(3D scene scripts)
......
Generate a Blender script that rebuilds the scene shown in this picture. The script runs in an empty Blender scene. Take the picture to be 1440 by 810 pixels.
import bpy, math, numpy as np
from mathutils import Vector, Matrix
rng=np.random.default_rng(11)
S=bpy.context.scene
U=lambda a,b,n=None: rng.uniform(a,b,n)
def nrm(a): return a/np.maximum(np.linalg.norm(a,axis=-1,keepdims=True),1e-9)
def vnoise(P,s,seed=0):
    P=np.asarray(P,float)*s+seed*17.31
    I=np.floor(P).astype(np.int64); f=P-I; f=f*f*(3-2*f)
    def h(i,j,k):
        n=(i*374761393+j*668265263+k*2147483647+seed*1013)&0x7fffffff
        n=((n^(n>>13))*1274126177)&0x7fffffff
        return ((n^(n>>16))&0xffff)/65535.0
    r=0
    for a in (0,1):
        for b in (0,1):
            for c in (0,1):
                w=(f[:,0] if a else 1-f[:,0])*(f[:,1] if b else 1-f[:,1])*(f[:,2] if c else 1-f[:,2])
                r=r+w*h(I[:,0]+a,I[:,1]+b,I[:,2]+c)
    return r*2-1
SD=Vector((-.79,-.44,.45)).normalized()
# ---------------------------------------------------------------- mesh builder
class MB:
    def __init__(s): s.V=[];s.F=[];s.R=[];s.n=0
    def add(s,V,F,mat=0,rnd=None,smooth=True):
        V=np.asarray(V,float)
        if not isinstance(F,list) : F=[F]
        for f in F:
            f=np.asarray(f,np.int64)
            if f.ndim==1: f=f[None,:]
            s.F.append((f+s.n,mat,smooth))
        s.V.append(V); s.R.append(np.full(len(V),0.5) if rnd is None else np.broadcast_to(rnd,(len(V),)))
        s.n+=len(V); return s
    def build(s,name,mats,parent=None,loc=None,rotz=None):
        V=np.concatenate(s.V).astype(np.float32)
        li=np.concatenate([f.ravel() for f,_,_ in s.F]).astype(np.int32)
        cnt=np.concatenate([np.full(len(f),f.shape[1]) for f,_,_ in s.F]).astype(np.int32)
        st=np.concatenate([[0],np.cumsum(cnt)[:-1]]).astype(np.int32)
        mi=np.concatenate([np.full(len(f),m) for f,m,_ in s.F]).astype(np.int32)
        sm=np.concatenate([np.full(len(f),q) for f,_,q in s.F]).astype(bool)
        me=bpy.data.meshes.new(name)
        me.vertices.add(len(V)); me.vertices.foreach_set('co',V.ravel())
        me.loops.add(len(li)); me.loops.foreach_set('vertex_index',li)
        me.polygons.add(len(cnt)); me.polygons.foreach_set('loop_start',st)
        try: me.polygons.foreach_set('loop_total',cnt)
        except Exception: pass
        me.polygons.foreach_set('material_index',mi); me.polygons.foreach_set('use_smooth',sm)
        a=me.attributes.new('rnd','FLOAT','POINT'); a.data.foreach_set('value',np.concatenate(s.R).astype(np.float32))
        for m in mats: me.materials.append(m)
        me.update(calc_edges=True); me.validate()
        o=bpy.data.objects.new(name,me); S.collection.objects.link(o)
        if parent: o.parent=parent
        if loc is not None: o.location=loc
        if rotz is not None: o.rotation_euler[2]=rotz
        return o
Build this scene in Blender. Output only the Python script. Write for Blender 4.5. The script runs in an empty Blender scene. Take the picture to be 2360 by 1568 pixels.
......
▸ Challenge: Repeat the data precisely, line by line.

▸ Written reply:
Generate a Blender script that rebuilds the scene shown in this picture. The script runs in an empty Blender scene. Take the picture to be 1440 by 810 pixels.
import bpy, math, numpy as np
from mathutils import Vector, Matrix
rng=np.random.default_rng(11)
S=bpy.context.scene
U=lambda a,b,n=None: rng.uniform(a,b,n)
def nrm(a): return a/np.maximum(np.linalg.norm(a,axis=-1,keepdims=True),1e-9)
def vnoise(P,s,seed=0):
    P=np.asarray(P,float)*s+seed*17.31
    I=np.floor(P).astype(np.int64); f=P-I; f=f*f*(3-2*f)
    def h(i,j,k):
        n=(i*374761393+j*668265263+k*2147483647+seed*1013)&0x7fffffff
        n=((n^(n>>13))*1274126177)&0x7fffffff
        return ((n^(n>>16))&0xffff)/65535.0
    r=0
    for a in (0,1):
        for b in (0,1):
            for c in (0,1):
                w=(f[:,0] if a else 1-f[:,0])*(f[:,1] if b else 1-f[:,1])*(f[:,2] if c else 1-f[:,2])
                r=r+w*h(I[:,0]+a,I[:,1]+b,I[:,2]+c)
    return r*2-1
SD=Vector((-.79,-.44,.45)).normalized()
# ---------------------------------------------------------------- mesh builder
class MB:
    def __init__(s): s.V=[];s.F=[];s.R=[];s.n=0
    def add(s,V,F,mat=0,rnd=None,smooth=True):
        V=np.asarray(V,float)
        if not isinstance(F,list) : F=[F]
        for f in F:
            f=np.asarray(f,np.int64)
            if f.ndim==1: f=f[None,:]
            s.F.append((f+s.n,mat,smooth))
        s.V.append(V); s.R.append(np.full(len(V),0.5) if rnd is None else np.broadcast_to(rnd,(len(V),)))
        s.n+=len(V); return s
    def build(s,name,mats,parent=None,loc=None,rotz=None):
        V=np.concatenate(s.V).astype(np.float32)
        li=np.concatenate([f.ravel() for f,_,_ in s.F]).astype(np.int32)
        cnt=np.concatenate([np.full(len(f),f.shape[1]) for f,_,_ in s.F]).astype(np.int32)
        st=np.concatenate([[0],np.cumsum(cnt)[:-1]]).astype(np.int32)
        mi=np.concatenate([np.full(len(f),m) for f,m,_ in s.F]).astype(np.int32)
        sm=np.concatenate([np.full(len(f),q) for f,_,q in s.F]).astype(bool)
        me=bpy.data.meshes.new(name)
        me.vertices.add(len(V)); me.vertices.foreach_set('co',V.ravel())
        me.loops.add(len(li)); me.loops.foreach_set('vertex_index',li)
        me.polygons.add(len(cnt)); me.polygons.foreach_set('loop_start',st)
        try: me.polygons.foreach_set('loop_total',cnt)
        except Exception: pass
        me.polygons.foreach_set('material_index',mi); me.polygons.foreach_set('use_smooth',sm)
        a=me.attributes.new('rnd','FLOAT','POINT'); a.data.foreach_set('value',np.concatenate(s.R).astype(np.float32))
        for m in mats: me.materials.append(m)
        me.update(calc_edges=True); me.validate()
        o=bpy.data.objects.new(name,me); S.collection.objects.link(o)
        if parent: o.parent=parent
        if loc is not None: o.location=loc
        if rotz is not None: o.rotation_euler[2]=rotz
        return o
Build this scene in Blender. Output only the Python script. Write for Blender 4.5. The script runs in an empty Blender scene. Take the picture to be 2360 by 1568 pixels.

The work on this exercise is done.